China uses facial recognition to monitor ethnic minorities

Authored by engadget.com and submitted by johnmountain

Managed by a state-run defense contractor, the so-called "alert project" matches faces from surveillance camera footage to a watchlist of suspects. The pilot forms part of the company's efforts to thwart terrorist attacks by collecting the biometric data of millions of citizens (aged between 12 to 65), which is then linked to China's household registration ID cards.

Beijing insists the strict security measures are necessary to tackle numerous incidents of violence and unrest, which it links to Islamic extremists. But activists, including Human Rights Watch, have condemned the policies as a "violation of international human rights norms." China has also been called out for restricting the religious freedoms of the region's 10 million ethnic Uyghurs, most of who are muslims, and for imposing travel restrictions on those belonging to the ethnic minority.

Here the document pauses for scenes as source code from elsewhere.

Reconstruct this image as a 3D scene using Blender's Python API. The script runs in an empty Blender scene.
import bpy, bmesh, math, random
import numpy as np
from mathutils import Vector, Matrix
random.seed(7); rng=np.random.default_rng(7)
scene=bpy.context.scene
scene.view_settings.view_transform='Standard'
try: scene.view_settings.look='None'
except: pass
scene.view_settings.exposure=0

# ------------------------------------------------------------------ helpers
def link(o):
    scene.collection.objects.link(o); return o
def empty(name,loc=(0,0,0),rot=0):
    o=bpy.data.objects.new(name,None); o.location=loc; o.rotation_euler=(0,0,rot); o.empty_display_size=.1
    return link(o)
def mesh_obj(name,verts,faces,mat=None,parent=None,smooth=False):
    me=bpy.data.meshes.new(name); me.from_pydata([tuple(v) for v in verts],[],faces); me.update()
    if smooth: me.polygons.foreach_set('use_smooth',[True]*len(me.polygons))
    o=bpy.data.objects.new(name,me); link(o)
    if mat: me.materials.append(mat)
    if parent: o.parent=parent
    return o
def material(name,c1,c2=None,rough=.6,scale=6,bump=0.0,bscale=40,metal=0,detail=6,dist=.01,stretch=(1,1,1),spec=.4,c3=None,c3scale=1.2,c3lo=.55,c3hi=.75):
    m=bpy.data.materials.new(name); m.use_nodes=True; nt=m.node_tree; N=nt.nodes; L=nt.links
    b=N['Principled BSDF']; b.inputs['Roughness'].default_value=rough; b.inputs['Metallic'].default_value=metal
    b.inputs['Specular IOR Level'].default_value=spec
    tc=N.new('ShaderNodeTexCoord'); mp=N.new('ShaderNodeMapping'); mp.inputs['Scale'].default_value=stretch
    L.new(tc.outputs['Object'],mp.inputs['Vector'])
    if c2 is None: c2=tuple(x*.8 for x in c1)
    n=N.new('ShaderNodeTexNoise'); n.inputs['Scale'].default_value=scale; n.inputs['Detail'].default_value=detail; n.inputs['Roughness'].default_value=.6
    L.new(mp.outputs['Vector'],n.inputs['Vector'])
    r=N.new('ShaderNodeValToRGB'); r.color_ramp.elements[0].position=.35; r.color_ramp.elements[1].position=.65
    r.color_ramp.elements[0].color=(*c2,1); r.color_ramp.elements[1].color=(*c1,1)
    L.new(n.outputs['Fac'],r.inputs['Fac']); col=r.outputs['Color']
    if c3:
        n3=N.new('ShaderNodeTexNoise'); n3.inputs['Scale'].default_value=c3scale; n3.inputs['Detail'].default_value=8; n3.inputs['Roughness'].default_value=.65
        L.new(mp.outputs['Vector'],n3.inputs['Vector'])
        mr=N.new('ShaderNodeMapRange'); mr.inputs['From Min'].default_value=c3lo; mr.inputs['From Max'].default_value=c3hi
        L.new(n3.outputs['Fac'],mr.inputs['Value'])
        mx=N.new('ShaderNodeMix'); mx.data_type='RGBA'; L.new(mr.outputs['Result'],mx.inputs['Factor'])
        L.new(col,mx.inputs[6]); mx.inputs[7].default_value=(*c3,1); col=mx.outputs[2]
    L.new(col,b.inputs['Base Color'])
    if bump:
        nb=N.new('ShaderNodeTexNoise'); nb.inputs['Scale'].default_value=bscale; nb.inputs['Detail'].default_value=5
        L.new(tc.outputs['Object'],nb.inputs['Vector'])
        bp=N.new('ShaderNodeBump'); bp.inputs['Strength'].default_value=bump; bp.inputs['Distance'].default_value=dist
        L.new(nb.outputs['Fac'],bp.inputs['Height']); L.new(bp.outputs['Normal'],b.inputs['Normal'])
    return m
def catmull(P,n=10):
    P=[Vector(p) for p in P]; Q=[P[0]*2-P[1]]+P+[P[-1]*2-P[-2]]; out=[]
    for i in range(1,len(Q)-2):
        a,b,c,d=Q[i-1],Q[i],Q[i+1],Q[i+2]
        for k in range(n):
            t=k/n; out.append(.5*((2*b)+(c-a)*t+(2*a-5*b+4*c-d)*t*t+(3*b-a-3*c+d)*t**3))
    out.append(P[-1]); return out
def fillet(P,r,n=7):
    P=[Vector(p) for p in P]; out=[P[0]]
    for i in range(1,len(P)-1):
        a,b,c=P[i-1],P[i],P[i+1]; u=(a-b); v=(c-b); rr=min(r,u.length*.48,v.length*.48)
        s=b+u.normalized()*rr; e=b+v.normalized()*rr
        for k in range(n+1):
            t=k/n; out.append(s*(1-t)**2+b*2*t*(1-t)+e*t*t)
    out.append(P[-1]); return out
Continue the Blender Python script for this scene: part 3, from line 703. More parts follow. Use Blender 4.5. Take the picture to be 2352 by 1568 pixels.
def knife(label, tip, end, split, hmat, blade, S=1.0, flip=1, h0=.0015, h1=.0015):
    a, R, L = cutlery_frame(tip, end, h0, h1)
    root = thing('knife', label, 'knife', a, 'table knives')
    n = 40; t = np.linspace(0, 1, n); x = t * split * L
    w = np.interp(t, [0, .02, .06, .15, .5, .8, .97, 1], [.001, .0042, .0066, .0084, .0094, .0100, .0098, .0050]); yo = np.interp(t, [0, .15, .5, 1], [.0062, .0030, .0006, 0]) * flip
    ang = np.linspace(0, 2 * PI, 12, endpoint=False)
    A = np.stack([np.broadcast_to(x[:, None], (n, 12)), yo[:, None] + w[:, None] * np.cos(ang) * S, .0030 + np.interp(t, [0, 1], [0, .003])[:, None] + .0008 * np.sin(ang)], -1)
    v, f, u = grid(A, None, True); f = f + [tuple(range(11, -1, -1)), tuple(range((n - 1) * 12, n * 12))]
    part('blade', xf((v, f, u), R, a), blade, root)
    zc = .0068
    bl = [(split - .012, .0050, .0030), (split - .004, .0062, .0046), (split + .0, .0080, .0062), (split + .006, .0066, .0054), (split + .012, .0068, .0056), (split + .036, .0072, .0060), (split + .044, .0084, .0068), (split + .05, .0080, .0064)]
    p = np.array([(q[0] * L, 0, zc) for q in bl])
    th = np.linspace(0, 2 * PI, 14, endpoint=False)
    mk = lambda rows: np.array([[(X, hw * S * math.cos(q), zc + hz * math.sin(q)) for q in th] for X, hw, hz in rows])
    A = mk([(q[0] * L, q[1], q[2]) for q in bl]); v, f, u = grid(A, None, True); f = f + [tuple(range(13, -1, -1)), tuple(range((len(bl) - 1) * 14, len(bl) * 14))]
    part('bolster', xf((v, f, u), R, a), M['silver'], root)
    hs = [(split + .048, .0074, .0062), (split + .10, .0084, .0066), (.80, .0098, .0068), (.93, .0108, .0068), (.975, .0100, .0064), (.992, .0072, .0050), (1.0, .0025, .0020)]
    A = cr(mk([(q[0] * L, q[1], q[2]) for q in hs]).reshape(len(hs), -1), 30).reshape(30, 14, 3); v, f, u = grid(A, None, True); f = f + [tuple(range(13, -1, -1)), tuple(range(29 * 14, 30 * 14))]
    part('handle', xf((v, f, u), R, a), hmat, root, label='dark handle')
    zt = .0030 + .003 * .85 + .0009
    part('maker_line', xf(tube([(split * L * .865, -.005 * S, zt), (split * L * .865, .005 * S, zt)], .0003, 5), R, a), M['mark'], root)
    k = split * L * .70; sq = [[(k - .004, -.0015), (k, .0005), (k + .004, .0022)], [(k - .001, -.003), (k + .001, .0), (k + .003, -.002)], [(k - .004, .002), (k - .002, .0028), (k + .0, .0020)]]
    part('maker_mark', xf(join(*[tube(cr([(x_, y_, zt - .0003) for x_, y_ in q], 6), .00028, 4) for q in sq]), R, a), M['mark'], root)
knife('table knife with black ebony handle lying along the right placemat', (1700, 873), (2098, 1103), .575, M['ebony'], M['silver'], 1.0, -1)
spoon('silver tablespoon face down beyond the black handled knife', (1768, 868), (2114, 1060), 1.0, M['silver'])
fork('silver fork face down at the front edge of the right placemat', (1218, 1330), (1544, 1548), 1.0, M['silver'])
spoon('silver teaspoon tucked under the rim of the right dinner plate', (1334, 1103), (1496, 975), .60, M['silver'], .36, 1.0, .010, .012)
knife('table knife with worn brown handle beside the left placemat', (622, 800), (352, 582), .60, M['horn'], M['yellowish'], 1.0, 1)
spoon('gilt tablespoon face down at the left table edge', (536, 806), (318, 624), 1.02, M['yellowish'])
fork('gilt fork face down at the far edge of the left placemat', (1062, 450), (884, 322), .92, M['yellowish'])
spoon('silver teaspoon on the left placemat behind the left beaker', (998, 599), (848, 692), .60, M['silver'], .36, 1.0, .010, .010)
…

China boasts the world's largest monitoring system, with roughly 170 million CCTV cameras across the country, with plans to install 400 million new ones over the next three years. It now plans to add facial recognition to the mix with the help of AI firms in a bid to understand the mound of video evidence, and track suspects and even predict crimes (Minority Report style).

zephyer19 on January 18th, 2018 at 21:37 UTC »

NPR had a reporter go over and test the system. Seeing if the police could find him; of course this was with their cooperation. They did not alert their officers and he did not have a planned travel route, he went where he wanted. They had him within ten minutes of starting the search.

Darkqween on January 18th, 2018 at 18:51 UTC »

170 MILLION CCTV cameras let that number sink in people

spreud on January 18th, 2018 at 18:47 UTC »

Damn, a couple of days ago me and my friends were joking about "racial recognition."